Валя подаёт мне фотографию. Нет уж глянца на ней, а образы Василия и Вали сохранились хорошо, и улыбки у них хорошие.
— Там, на обороте, автограф, — сказала Валя.

«Знаю я, что горе неминуемо.
Знаю я, что счастье повторимо.
Валя! Мы были вместе.
Валя! Мы будем вместе.
4.VII.41 г. В. Фёдоров.»

   Крик души мне послышался в скором росчерке пера поэта, боязнь потерять свою любимую. И всё-таки судьба их разлучила. Василий уехал в Новосибирск, а Валя осталась в Иркутске ради другой любви — любви к матери, старой и больной. А время было суровое, шла война, и никто не знал, на сколько лет и зим это время — тяжёлое и горькое — растянется. Сколько унесёт жизней, разрушит городов и сёл проклятая война.

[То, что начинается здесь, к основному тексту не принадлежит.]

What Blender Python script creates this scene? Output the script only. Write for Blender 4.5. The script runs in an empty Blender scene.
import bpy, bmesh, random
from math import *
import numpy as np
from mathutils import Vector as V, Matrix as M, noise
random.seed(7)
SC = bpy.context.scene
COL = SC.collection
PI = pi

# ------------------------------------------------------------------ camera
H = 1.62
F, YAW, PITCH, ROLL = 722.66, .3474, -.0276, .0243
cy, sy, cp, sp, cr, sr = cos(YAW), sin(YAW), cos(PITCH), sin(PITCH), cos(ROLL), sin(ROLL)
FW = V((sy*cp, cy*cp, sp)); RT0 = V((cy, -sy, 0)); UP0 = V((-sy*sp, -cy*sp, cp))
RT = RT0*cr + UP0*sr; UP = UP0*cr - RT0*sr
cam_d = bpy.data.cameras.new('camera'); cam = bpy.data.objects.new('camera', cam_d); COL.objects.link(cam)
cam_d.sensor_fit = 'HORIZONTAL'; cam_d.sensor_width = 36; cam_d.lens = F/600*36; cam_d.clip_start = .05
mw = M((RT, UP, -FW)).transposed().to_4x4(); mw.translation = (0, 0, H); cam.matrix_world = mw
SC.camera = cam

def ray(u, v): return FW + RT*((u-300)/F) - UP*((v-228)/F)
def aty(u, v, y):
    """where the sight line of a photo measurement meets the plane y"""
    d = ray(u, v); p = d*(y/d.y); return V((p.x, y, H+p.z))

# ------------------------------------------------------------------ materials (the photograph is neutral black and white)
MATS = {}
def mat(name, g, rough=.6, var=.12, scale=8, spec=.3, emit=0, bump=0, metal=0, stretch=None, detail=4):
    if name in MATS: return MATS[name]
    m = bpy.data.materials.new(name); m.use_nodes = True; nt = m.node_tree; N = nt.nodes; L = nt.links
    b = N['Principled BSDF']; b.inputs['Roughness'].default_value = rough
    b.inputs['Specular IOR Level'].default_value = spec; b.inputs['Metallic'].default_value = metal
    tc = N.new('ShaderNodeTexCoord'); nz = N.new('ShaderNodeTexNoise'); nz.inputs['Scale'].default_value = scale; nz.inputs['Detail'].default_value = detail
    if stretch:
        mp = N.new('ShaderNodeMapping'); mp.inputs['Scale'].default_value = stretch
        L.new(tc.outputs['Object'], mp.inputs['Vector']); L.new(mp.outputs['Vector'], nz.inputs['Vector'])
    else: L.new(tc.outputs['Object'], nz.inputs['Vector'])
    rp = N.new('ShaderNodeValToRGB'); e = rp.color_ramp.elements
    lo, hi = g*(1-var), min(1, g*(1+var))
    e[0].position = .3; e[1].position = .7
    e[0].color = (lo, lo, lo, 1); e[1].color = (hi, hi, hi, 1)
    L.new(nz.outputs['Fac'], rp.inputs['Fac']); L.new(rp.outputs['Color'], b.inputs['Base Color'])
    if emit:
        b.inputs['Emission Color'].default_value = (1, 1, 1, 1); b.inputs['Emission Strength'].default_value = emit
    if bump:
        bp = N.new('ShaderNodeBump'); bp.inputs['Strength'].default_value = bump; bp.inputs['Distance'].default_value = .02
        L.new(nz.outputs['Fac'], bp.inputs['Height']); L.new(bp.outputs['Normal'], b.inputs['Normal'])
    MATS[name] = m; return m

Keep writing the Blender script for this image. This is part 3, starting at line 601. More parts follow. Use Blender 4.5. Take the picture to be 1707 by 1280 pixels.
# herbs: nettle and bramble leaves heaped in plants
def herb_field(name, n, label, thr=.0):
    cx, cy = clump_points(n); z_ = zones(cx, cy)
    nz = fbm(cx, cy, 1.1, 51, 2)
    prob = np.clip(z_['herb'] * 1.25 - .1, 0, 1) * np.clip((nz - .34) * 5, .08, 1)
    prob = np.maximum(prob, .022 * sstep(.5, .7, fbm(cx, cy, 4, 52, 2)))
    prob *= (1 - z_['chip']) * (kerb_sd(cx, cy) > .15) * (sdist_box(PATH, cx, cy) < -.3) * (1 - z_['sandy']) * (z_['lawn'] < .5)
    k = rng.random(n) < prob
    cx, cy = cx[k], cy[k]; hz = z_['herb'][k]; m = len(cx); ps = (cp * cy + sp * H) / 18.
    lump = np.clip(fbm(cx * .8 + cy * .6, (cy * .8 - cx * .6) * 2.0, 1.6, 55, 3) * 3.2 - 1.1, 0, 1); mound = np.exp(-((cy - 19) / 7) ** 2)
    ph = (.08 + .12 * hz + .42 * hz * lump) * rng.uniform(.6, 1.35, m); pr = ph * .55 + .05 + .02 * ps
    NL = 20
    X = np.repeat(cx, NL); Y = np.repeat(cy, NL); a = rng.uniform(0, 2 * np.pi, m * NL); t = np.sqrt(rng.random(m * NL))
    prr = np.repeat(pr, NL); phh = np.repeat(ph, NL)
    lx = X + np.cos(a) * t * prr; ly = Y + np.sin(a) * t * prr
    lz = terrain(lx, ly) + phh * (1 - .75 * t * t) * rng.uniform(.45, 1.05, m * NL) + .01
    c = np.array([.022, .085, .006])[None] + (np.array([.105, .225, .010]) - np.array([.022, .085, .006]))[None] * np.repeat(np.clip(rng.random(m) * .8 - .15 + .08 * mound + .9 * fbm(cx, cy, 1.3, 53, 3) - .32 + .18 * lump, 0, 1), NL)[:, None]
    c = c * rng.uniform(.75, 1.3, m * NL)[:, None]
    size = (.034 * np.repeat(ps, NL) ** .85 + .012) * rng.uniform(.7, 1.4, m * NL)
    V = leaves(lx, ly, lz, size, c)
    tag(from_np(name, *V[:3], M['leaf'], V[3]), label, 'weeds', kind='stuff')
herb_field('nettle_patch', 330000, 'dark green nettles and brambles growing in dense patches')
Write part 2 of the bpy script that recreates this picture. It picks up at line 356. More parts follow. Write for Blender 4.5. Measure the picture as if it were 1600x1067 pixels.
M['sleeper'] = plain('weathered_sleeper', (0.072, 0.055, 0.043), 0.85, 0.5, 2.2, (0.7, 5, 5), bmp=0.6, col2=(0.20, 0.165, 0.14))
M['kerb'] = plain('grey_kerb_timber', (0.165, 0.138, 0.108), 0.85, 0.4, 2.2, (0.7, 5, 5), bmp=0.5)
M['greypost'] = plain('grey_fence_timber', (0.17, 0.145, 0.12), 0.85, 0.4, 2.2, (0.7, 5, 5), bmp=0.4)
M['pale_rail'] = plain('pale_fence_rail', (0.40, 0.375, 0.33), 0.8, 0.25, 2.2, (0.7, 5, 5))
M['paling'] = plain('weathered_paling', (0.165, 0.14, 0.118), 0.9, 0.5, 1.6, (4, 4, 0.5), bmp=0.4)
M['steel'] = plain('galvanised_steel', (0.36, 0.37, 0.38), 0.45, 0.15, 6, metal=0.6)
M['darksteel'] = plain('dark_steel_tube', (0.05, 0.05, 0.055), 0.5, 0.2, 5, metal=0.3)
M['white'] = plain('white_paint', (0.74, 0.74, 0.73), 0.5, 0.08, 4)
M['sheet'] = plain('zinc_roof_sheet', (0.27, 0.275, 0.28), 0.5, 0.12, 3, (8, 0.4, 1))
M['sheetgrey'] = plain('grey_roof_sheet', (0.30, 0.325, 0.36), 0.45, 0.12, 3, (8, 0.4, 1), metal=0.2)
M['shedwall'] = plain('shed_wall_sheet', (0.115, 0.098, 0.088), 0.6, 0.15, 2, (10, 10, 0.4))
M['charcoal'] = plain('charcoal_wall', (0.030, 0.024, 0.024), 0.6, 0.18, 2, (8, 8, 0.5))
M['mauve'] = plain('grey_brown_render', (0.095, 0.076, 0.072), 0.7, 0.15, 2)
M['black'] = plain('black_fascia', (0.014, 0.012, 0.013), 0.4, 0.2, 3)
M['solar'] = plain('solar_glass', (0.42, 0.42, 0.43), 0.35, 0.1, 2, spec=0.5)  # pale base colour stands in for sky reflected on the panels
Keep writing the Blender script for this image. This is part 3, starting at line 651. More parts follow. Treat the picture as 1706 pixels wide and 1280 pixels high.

— Он какой-то был возвышенный, даже непостижимый, — вспоминает Валя. — Никогда не забуду, как просто он делал добро, которое люди с благодарностью принимали.
  Обладал Василий внутренней силой воздействия!..
— Нескладно всё сложилось между нами. Гордость наша... — недосказав, Валя умолкла.

   Судьба готовила Василию Фёдорову многое: мог стать художником — свободно владел рисунком; мог стать артистом — легко перевоплощался в своего героя; мог вырасти до большого руководителя на производстве.

   Но Василий в будущее смотрел своими глазами, и мир ему казался обширнее, чем заводские корпуса, и себя видел он в роли отнюдь не прозаической — стихи были его потребностью.

Николай БЕРДНИКОВ.
Иркутск, 1988-1998 гг.

*
Газета ИРКУТСКИЙ АВИАСТРОИТЕЛЬ от 20 февраля 1998 года. с.5-6.